Cutting-edge technology

Asked what the equipment is specifically, even Sgt. Terry Hughes of the Maine Warden Service isn't sure. It is various, cutting-edge technological components comprising two underwater cameras fitted with halogen lamps -- one for shallow water and one for depths up to 250 feet.

It comes in a portable, waterproof deck unit with an on-board battery, one that can stamp DVD images with dates, times and GPS information. It's also designed to fit in a large backpack, making it effective enough that divers can take it with them into even the most remote of locations.

Long story short, the cameras can do the work of several divers in a fraction of the time by surveying underwater scenes even in light so low that divers can't see even a few feet in front of them. It also keeps minute details significant to underwater rescue operations.

"We're in unknown areas with harsh conditions," said new Maine Warden Service colonel Joel Wilkinson, who was the head of the service's dive team before his promotion this week. "It's dark, and it's deep. Now we can look before we send divers in, and it gives you an idea of the terrain you're dealing with."

Blaine Kopp worked closely with Hughes on configuring the equipment to work best for the Warden Service. Kopp is a marine scientist with the U.S. Geological Survey and has his own underwater survey equipment, which he defined as rudimentary and specific only for certain research.

The personal equipment did, however, aid in the recovery of his father last November. It was a no- brainer then, said Colby's associate dean of admissions, Nancy Morrione, that Blaine should work with the Warden Service.

"It was very emotional and very time-consuming for Blaine," Morrione said.

But Blaine Kopp said he felt like he did nothing extraordinary -- he said he's felt as though he's just been asked to play in a large room full of toys.

"We really just wanted to give (the dive team) a lot of flexibility," he said. "This way, when they're put into any specific situation, they have everything they need right there."

Hughes said he likes the name for the device the best.

"The good thing about the legacy of this gift is that in 10 years someone's going to ask, 'What's the TK Cam? What's the TK for?' " Hughes said. "Tom's legacy is going to go on and on."

Bringing closure

It was almost 15 years ago that Jeremy Judd began diving recreationally, and it wasn't until 2001 that he joined the Maine Warden Service.
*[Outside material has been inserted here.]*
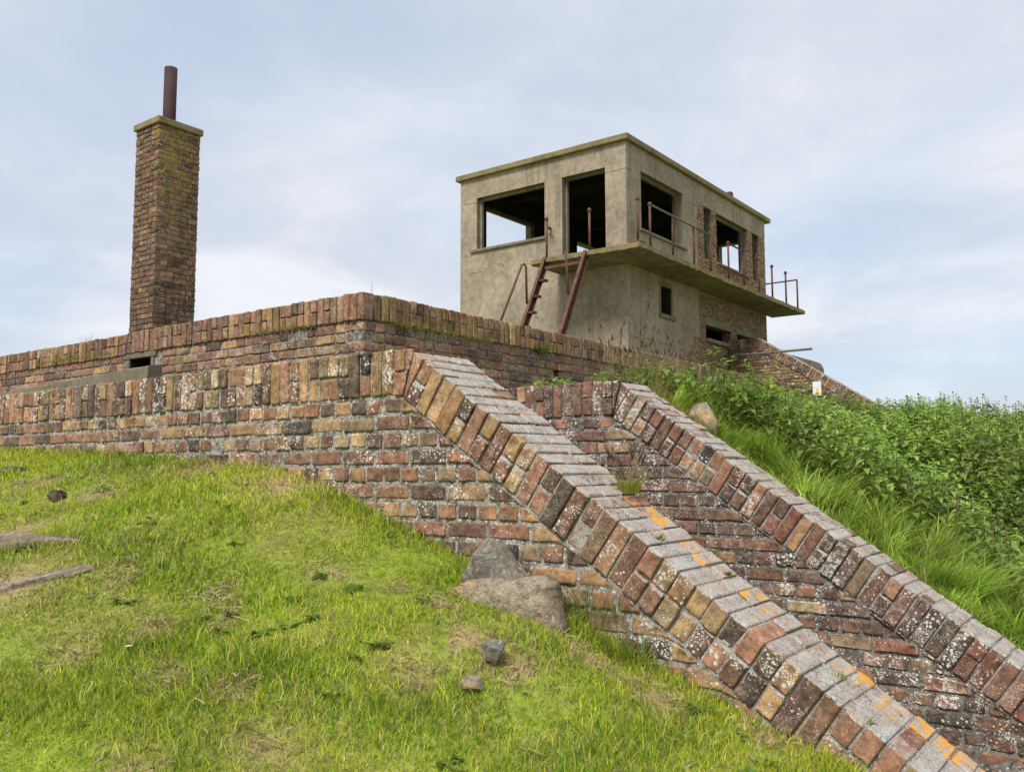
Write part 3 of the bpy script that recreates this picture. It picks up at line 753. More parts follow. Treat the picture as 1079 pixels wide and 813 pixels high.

Signing up for the dive team was just a natural extension of his love of being in the water.

"For me, it was just a way to add on to my love of diving," Judd said. "I could improve my skills and have the opportunity to dive more and learn more."

But hearing Judd's stories of not being able to see the trim board in his own hands while diving into icy cold waters in the winter, or hearing about having to plunge into raging spring rivers to see what's under an embankment, suggests that diving as part of a search and rescue mission is a lot different than scuba diving off a tropical coast somewhere.

"In recreational diving, you pick the nice, sunny days to go out. You pick the nice water," Judd said. "I do a lot of recreational diving still, but I don't go out if it's cold or rainy or whatever."

Or if it's potentially dangerous.

But Judd said he finds his satisfaction from diving with the Warden Service in a completely unexpected place.

"For me, it's about finding closure for the families we work with," Judd said. "Most of the time we're called in, realistically, it's for recovery. That's our job -- we're like well-trained dogs. It's hard when you go out on a call and have to call it off without finding the person.

"But that's what lights the passion in us to try and do a good job, to go out there and help bring some closure to the families. And it's also closure for us in some cases."

Like with that snowmobiler on Sebago Lake a couple of winters back. Through the gift on behalf of the late Thomas Kopp, the Maine Warden Service is hoping to shed some light on a few more search and rescue missions and bring closure to the people who need it.

And that includes both the victims' families and the divers themselves.